One amazing aspect of living in a tropical environment is the excuses your professors make to get the class outside. This is especially true if you’re taking an ecology class, in that case everything you do in class is just a build up to the fieldtrips. One of these trips was to a place called Paraiso Quetzal (Quetzal Paradise), and although we may not have seen any quetzals, there was so much else to see that we didn’t even notice.

What kind of bird did you want to see?

A hummingbird?

Or maybe one of these guys?

Now, one morning we woke up impossibly early to go take a hike up a mountain. Have you ever walked blindly into the rainforest at night? It’s scary with all the different kinds of sounds and the feeling of just knowing that there’s probably a puma or a chupacabra watching you in the bushes.

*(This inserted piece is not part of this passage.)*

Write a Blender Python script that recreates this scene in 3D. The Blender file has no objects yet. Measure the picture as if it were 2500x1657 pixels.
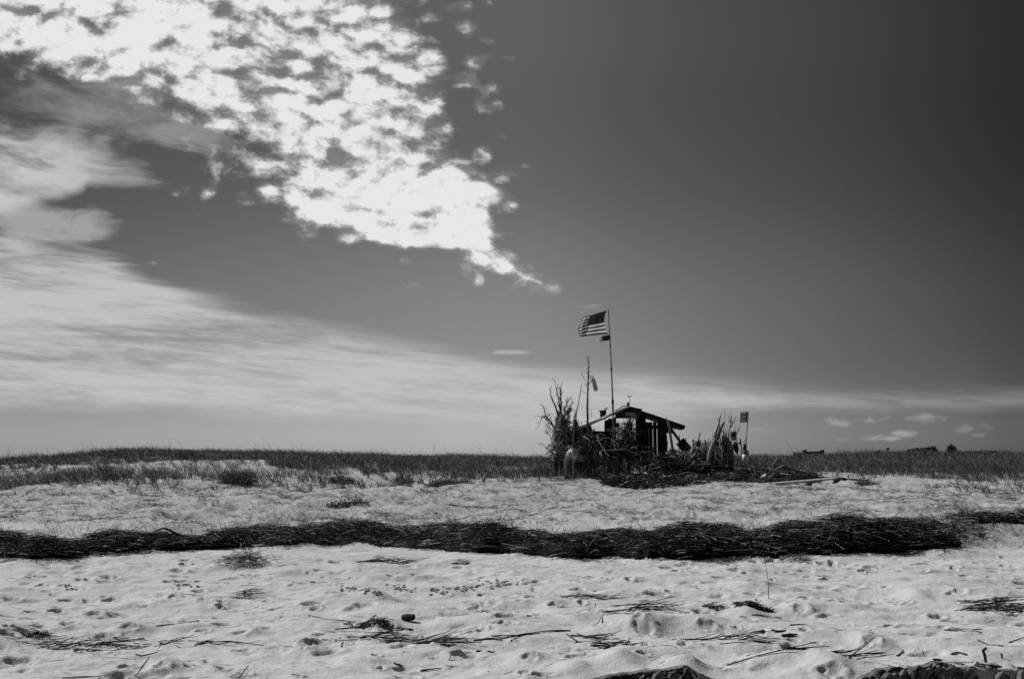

So our mountain is called Cerro de la Muerte (Hill of Death). Now, to me, “hill” does not really convey a sense of dread, so why on Earth would anyone name this particular hill the Hill of Death? Believe it or not, Costa Rica actually does get cold. At high altitudes. Apparently high enough to coat the ground in a thin layer of frost sometimes when the humidity is just right.

This also means that it can get cold enough to induce hypothermia, and to the unsuspecting hiker or college student, this could (has done so) spell disaster. Three people have died somewhere on the slopes of this hill just from trying to hike up it without warm clothing.

So there’s that bit of valuable information. I have to admit though, the view was incredible and it would be hard to pass up a sunrise on anything called the Hill of Death.